» Objective
Return the material word for word. Do not include pictures.

+++

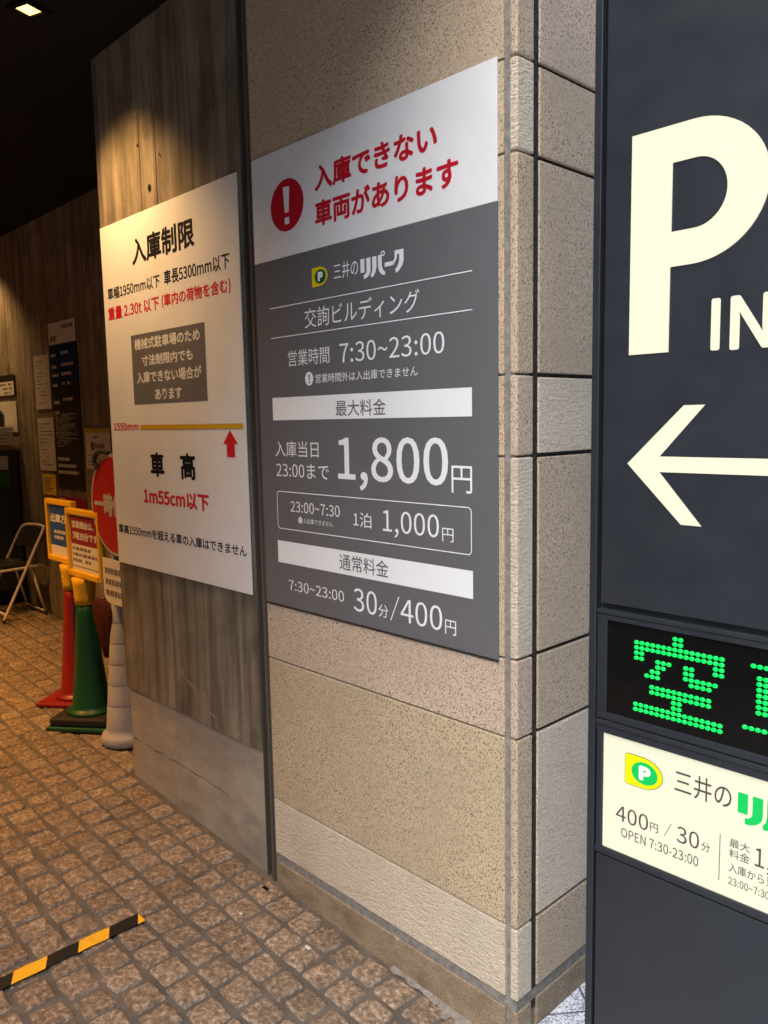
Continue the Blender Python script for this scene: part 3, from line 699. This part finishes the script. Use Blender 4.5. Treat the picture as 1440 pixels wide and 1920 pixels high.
# small litter on the cobbles
for (x, y, s_, mt, lb) in [(-.655, -.135, .011, 'white_plastic', 'tiny white scrap lying between cobbles near the granite base'), (-.93, -.195, .007, 'white_plastic', 'tiny white crumb on a cobble in front of the shutter rail')]:
    b = MB(); b.box(x-s_, x+s_, y-s_*.5, y+s_*.5, gz(x)+.004, gz(x)+.009, .002); o = b.build('litter', M[mt]); tag(o, lb, 'litter')
b = MB(); b.box(-1.0, -.975, -.062, -.05, gz(-1)+.006, gz(-1)+.009, .001); tag(b.build('floor_hole', M['slot']), 'small dark anchor slot in the paving beside the shutter rail', 'hole')

# ------------------------------------------------------------------ notices on the back wall (y = .78)
YB = .78
def greek(b_, x0, x1, z0, z1, n, y, dens=.8, hh=.45):
    dz = (z1-z0)/n
    for k in range(n):
        z = z1-(k+.5)*dz; x = x0; e = x0+(x1-x0)*random.uniform(.55, 1)
        while x < e:
            l = random.uniform(.012, .05)
            if random.random() < dens: b_.poly([(x, z-dz*hh/2), (min(x+l, e), z-dz*hh/2), (min(x+l, e), z+dz*hh/2), (x, z+dz*hh/2)], y=y)
            x += l+.008
def notice(name, x0, x1, z0, z1, mat, label, cat='notice', group=None):
    t_ = thing(name, label, cat, ((x0+x1)/2, YB, z0), 0, group)
    w_ = x1-x0
    MB().box(-w_/2, w_/2, -.006, -.001, 0, z1-z0, .0006, 1).build('sheet', mat, t_)
    return t_, w_, z1-z0
t, w_, h = notice('rules_board', -4.655, -4.197, 1.19, 2.362, M['brown_print'], 'tall dark parking rules board with a white top, on the back wall', 'sign')
MB().box(-w_/2+.001, w_/2-.001, -.0085, -.0062, h-.150, h).build('white_header', M['paper'], t)
MB().box(-w_/2+.001, w_/2-.001, -.0080, -.0062, h-.42, h-.1505).build('blue_field', M['navy_print'], t)
b = MB(); greek(b, -w_/2+.03, -w_/2+.20, h-.13, h-.09, 1, -.0095, 1, .9); greek(b, 0, w_/2-.03, h-.055, h-.025, 1, -.0095, 1, .9); b.build('heading_rows', M['faint_ink'], t)
b = MB()
for z in (.21, .29, .35, .42, .54, .61): greek(b, -w_/2+.03, -w_/2+.13, h-z-.03, h-z, 1, -.0088, 1, .7)
for z in (.20, .28, .345, .41, .52): greek(b, -w_/2+.19, w_/2-.06, h-z-.03, h-z, 1, -.0088, .9, .7)
greek(b, -w_/2+.03, w_/2-.04, .30, h-.63, 17, -.0088, .85, .35); greek(b, -w_/2+.03, w_/2-.08, .10, .24, 3, -.0088, 1, .5); b.build('printed_rows', M['pale_ink'], t)
for (x0, x1, z0, z1, lb) in [(-4.970, -4.688, 1.768, 2.157, 'upper white paper notice left of the tall dark rules board'), (-4.974, -4.676, 1.316, 1.703, 'lower white paper notice left of the tall dark rules board')]:
    t, w_, h = notice('paper_notice', x0, x1, z0, z1, M['paper_dim'], lb, 'notice', 'white paper notices on the back wall')
    b = MB(); greek(b, -w_/2+.03, w_/2-.02, .03, h-.03, 12, -.0072, .8, .25); b.build('printed_rows', M['faint_ink'], t)
t, w_, h = notice('yellow_notice', -4.945, -4.705, 1.135, 1.288, M['yellow_paper'], 'small yellow notice under the lower white paper on the back wall')
b = MB(); greek(b, -w_/2+.03, w_/2-.02, .02, h-.02, 6, -.0072, .9, .4); b.build('printed_rows', M['faint_ink'], t)
t, w_, h = notice('lime_topped_notice', -4.15, -3.775, 1.350, 1.626, M['paper'], 'white notice with a lime band across its top, near the stop sign')
MB().box(-w_/2, w_/2, -.0085, -.0062, h-.034, h).build('lime_band', M['lime_paper'], t)
b = MB(); greek(b, -w_/2+.03, w_/2-.10, .02, .10, 4, -.0072, .9, .4); greek(b, -.06, .06, h-.072, h-.052, 1, -.0072, .9, .6)
b.poly(arc(-.075, .155, .030, .030, 0, 360, 20)[:-1], y=-.0072); b.build('printed_rows', M['faint_ink'], t)
lettering('toppi', -.035, .105, .130, .180, -.0075, M['faint_ink'], t, .02)
t, w_, h = notice('maroon_notice', -4.668, -4.202, 1.0, 1.140, M['maroon_print'], 'maroon sign board directly below the tall dark rules board', 'sign')
b = MB(); greek(b, -w_/2+.02, -w_/2+.17, .07, .13, 2, -.0072, 1, .7); greek(b, -w_/2+.02, w_/2-.1, .02, .06, 1, -.0072, .9, .5); b.build('printed_rows', M['pale_ink'], t)
t, w_, h = notice('black_framed_notice', -5.78, -5.388, 1.88, 2.052, M['brown_print'], 'black framed white notice on the wall above the dark cabinet', 'notice')
MB().box(-w_/2, w_/2-.022, -.0085, -.0062, .012, .118).build('white_insert', M['paper'], t)
b = MB(); greek(b, -w_/2+.02, w_/2-.03, .015, .115, 3, -.0098, .8, .4); b.build('printed_rows', M['faint_ink'], t)
t, w_, h = notice('white_wall_board', -5.86, -5.392, 1.60, 1.842, M['paper'], 'white wall board behind the tray on the dark cabinet', 'notice')

# ------------------------------------------------------------------ cabinet and what stands on it
FZ = gz(-5.7)
cb = thing('steel_cabinet', 'dark grey steel cabinet standing against the back wall', 'cabinet', (-5.80, .50, FZ))
b = MB(); b.box(-.40, .40, -.36, .255, .0, 1.165, .004); b.build('body', M['cabinet'], cb)
MB().box(-.41, .405, -.375, .262, 1.166, 1.19, .003).build('top', M['cabinet'], cb)
for s_ in (-1, 1): MB().box(-.195+s_*.2-.19, -.195+s_*.2+.19+0.0 if False else -.195+s_*.2+.185, -.372, -.361, .06, 1.14, .003).build('door', M['cabinet'], cb) if False else None
b = MB(); b.box(-.385, -.005, -.372, -.3605, .06, 1.14, .003); d1 = b.build('door', M['cabinet'], cb); MB().box(-.045, -.03, -.385, -.3725, .55, .68, .002).build('handle', M['steel'], d1)
b = MB(); b.box(.005, .385, -.372, -.3605, .06, 1.14, .003); d2 = b.build('door', M['cabinet'], cb); MB().box(.03, .045, -.385, -.3725, .55, .68, .002).build('handle', M['steel'], d2)
MB().box(.4002, .4015, -.33, .185, 1.05, 1.155).build('white_sticker', M['paper_dim'], cb)
MB().box(.4002, .4015, -.33, .185, .925, 1.025).build('green_sticker', M['sticker_green'], cb)
zt = FZ+1.19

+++

» Answer to this task
Continue the Blender Python script for this scene: part 3, from line 699. This part finishes the script. Use Blender 4.5. Treat the picture as 1440 pixels wide and 1920 pixels high.
# small litter on the cobbles
for (x, y, s_, mt, lb) in [(-.655, -.135, .011, 'white_plastic', 'tiny white scrap lying between cobbles near the granite base'), (-.93, -.195, .007, 'white_plastic', 'tiny white crumb on a cobble in front of the shutter rail')]:
    b = MB(); b.box(x-s_, x+s_, y-s_*.5, y+s_*.5, gz(x)+.004, gz(x)+.009, .002); o = b.build('litter', M[mt]); tag(o, lb, 'litter')
b = MB(); b.box(-1.0, -.975, -.062, -.05, gz(-1)+.006, gz(-1)+.009, .001); tag(b.build('floor_hole', M['slot']), 'small dark anchor slot in the paving beside the shutter rail', 'hole')

# ------------------------------------------------------------------ notices on the back wall (y = .78)
YB = .78
def greek(b_, x0, x1, z0, z1, n, y, dens=.8, hh=.45):
    dz = (z1-z0)/n
    for k in range(n):
        z = z1-(k+.5)*dz; x = x0; e = x0+(x1-x0)*random.uniform(.55, 1)
        while x < e:
            l = random.uniform(.012, .05)
            if random.random() < dens: b_.poly([(x, z-dz*hh/2), (min(x+l, e), z-dz*hh/2), (min(x+l, e), z+dz*hh/2), (x, z+dz*hh/2)], y=y)
            x += l+.008
def notice(name, x0, x1, z0, z1, mat, label, cat='notice', group=None):
    t_ = thing(name, label, cat, ((x0+x1)/2, YB, z0), 0, group)
    w_ = x1-x0
    MB().box(-w_/2, w_/2, -.006, -.001, 0, z1-z0, .0006, 1).build('sheet', mat, t_)
    return t_, w_, z1-z0
t, w_, h = notice('rules_board', -4.655, -4.197, 1.19, 2.362, M['brown_print'], 'tall dark parking rules board with a white top, on the back wall', 'sign')
MB().box(-w_/2+.001, w_/2-.001, -.0085, -.0062, h-.150, h).build('white_header', M['paper'], t)
MB().box(-w_/2+.001, w_/2-.001, -.0080, -.0062, h-.42, h-.1505).build('blue_field', M['navy_print'], t)
b = MB(); greek(b, -w_/2+.03, -w_/2+.20, h-.13, h-.09, 1, -.0095, 1, .9); greek(b, 0, w_/2-.03, h-.055, h-.025, 1, -.0095, 1, .9); b.build('heading_rows', M['faint_ink'], t)
b = MB()
for z in (.21, .29, .35, .42, .54, .61): greek(b, -w_/2+.03, -w_/2+.13, h-z-.03, h-z, 1, -.0088, 1, .7)
for z in (.20, .28, .345, .41, .52): greek(b, -w_/2+.19, w_/2-.06, h-z-.03, h-z, 1, -.0088, .9, .7)
greek(b, -w_/2+.03, w_/2-.04, .30, h-.63, 17, -.0088, .85, .35); greek(b, -w_/2+.03, w_/2-.08, .10, .24, 3, -.0088, 1, .5); b.build('printed_rows', M['pale_ink'], t)
for (x0, x1, z0, z1, lb) in [(-4.970, -4.688, 1.768, 2.157, 'upper white paper notice left of the tall dark rules board'), (-4.974, -4.676, 1.316, 1.703, 'lower white paper notice left of the tall dark rules board')]:
    t, w_, h = notice('paper_notice', x0, x1, z0, z1, M['paper_dim'], lb, 'notice', 'white paper notices on the back wall')
    b = MB(); greek(b, -w_/2+.03, w_/2-.02, .03, h-.03, 12, -.0072, .8, .25); b.build('printed_rows', M['faint_ink'], t)
t, w_, h = notice('yellow_notice', -4.945, -4.705, 1.135, 1.288, M['yellow_paper'], 'small yellow notice under the lower white paper on the back wall')
b = MB(); greek(b, -w_/2+.03, w_/2-.02, .02, h-.02, 6, -.0072, .9, .4); b.build('printed_rows', M['faint_ink'], t)
t, w_, h = notice('lime_topped_notice', -4.15, -3.775, 1.350, 1.626, M['paper'], 'white notice with a lime band across its top, near the stop sign')
MB().box(-w_/2, w_/2, -.0085, -.0062, h-.034, h).build('lime_band', M['lime_paper'], t)
b = MB(); greek(b, -w_/2+.03, w_/2-.10, .02, .10, 4, -.0072, .9, .4); greek(b, -.06, .06, h-.072, h-.052, 1, -.0072, .9, .6)
b.poly(arc(-.075, .155, .030, .030, 0, 360, 20)[:-1], y=-.0072); b.build('printed_rows', M['faint_ink'], t)
lettering('toppi', -.035, .105, .130, .180, -.0075, M['faint_ink'], t, .02)
t, w_, h = notice('maroon_notice', -4.668, -4.202, 1.0, 1.140, M['maroon_print'], 'maroon sign board directly below the tall dark rules board', 'sign')
b = MB(); greek(b, -w_/2+.02, -w_/2+.17, .07, .13, 2, -.0072, 1, .7); greek(b, -w_/2+.02, w_/2-.1, .02, .06, 1, -.0072, .9, .5); b.build('printed_rows', M['pale_ink'], t)
t, w_, h = notice('black_framed_notice', -5.78, -5.388, 1.88, 2.052, M['brown_print'], 'black framed white notice on the wall above the dark cabinet', 'notice')
MB().box(-w_/2, w_/2-.022, -.0085, -.0062, .012, .118).build('white_insert', M['paper'], t)
b = MB(); greek(b, -w_/2+.02, w_/2-.03, .015, .115, 3, -.0098, .8, .4); b.build('printed_rows', M['faint_ink'], t)
t, w_, h = notice('white_wall_board', -5.86, -5.392, 1.60, 1.842, M['paper'], 'white wall board behind the tray on the dark cabinet', 'notice')

# ------------------------------------------------------------------ cabinet and what stands on it
FZ = gz(-5.7)
cb = thing('steel_cabinet', 'dark grey steel cabinet standing against the back wall', 'cabinet', (-5.80, .50, FZ))
b = MB(); b.box(-.40, .40, -.36, .255, .0, 1.165, .004); b.build('body', M['cabinet'], cb)
MB().box(-.41, .405, -.375, .262, 1.166, 1.19, .003).build('top', M['cabinet'], cb)
for s_ in (-1, 1): MB().box(-.195+s_*.2-.19, -.195+s_*.2+.19+0.0 if False else -.195+s_*.2+.185, -.372, -.361, .06, 1.14, .003).build('door', M['cabinet'], cb) if False else None
b = MB(); b.box(-.385, -.005, -.372, -.3605, .06, 1.14, .003); d1 = b.build('door', M['cabinet'], cb); MB().box(-.045, -.03, -.385, -.3725, .55, .68, .002).build('handle', M['steel'], d1)
b = MB(); b.box(.005, .385, -.372, -.3605, .06, 1.14, .003); d2 = b.build('door', M['cabinet'], cb); MB().box(.03, .045, -.385, -.3725, .55, .68, .002).build('handle', M['steel'], d2)
MB().box(.4002, .4015, -.33, .185, 1.05, 1.155).build('white_sticker', M['paper_dim'], cb)
MB().box(.4002, .4015, -.33, .185, .925, 1.025).build('green_sticker', M['sticker_green'], cb)
zt = FZ+1.19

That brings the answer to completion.